El olfato es el más antiguo de los cinco sentidos (hay más sentidos, pero eso será para otra ocasión) y tiene una virtud que es única: su velocidad para, a partir de un olor, transportarnos 10, 30 o 50 años atrás y revivir un hecho que fue emocionalmente importante.
Todos, si hacen memoria, encontraran una historia personal que pruebe esta afirmación. Yo les contaré la mía.
Inquilino de una nueva casa comprobé que mi antecesor había olvidado un frasco que me permitiría dar un inimaginable salto al pasado.
Se trataba de un humilde frasco de gel abandonado sobre la parte superior del botiquín del baño. Cada día, en repetidas oportunidades, me topaba con él, pero nunca me decidía a alzar el brazo y devolverle el certificado de existencia que el gel estaba exigiendo.
Pasaron seis largos meses para que yo, en una noche de soledad y casi sin quererlo, volviera a poner mis ojos en el solitario frasco. Vi lo que veía todos los días sin ver como ocurre con tantos objetos que son parte de nuestro entorno y que solemos percibir solo cuando desaparecen o los cambian de sitio.
Esa noche, sin que ninguna de las exigencias anteriores se cumplieran, el frasco comenzó a existir para mí con tanta intensidad que decidí bajarlo de su pequeño altar y curiosear su interior. Fue una ceremonia mínima.
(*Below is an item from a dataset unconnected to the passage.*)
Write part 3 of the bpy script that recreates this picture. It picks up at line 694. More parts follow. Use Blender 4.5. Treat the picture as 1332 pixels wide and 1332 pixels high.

Alzar el brazo y con un esfuerzo insignificante torcer la resistencia que oponían seis meses de inmovilidad. No contenía, como podrán adelantarse a pensar algunos, ninguno de esos genios que se materializan para cumplir deseos, pero sí un olor que era más que un olor, muchísimo más que un olor. Era una fragancia que me llamaba desde otro tiempo.
Lo acerqué entonces a mi nariz, aspiré profundamente y apareció mi padre sacándose el sombrero y alzándome. Me vi niño, apoyando mi pequeña cabeza de entonces sobre la cabeza paterna y lloré. Lloré sin nostalgia, sin tristeza. Simplemente lloré por sentir vivas tantas cosas que ya no lo estaban.
El olor acababa de devolverme a mi padre por unos segundos. Así, exactamente igual al contenido de ese frasco de gel, olía la gomina que usaba diariamente mi padre para peinarse.
Así olía yo su cabello cada vez que me alzaba al regreso de una jornada de trabajo o más intensamente cuando volvía de algún viaje que nos había tenido separados por algunos días. No era un milagro fue el olfato que, sin proponérselo, me devolvió momentáneamente a mi querido viejo.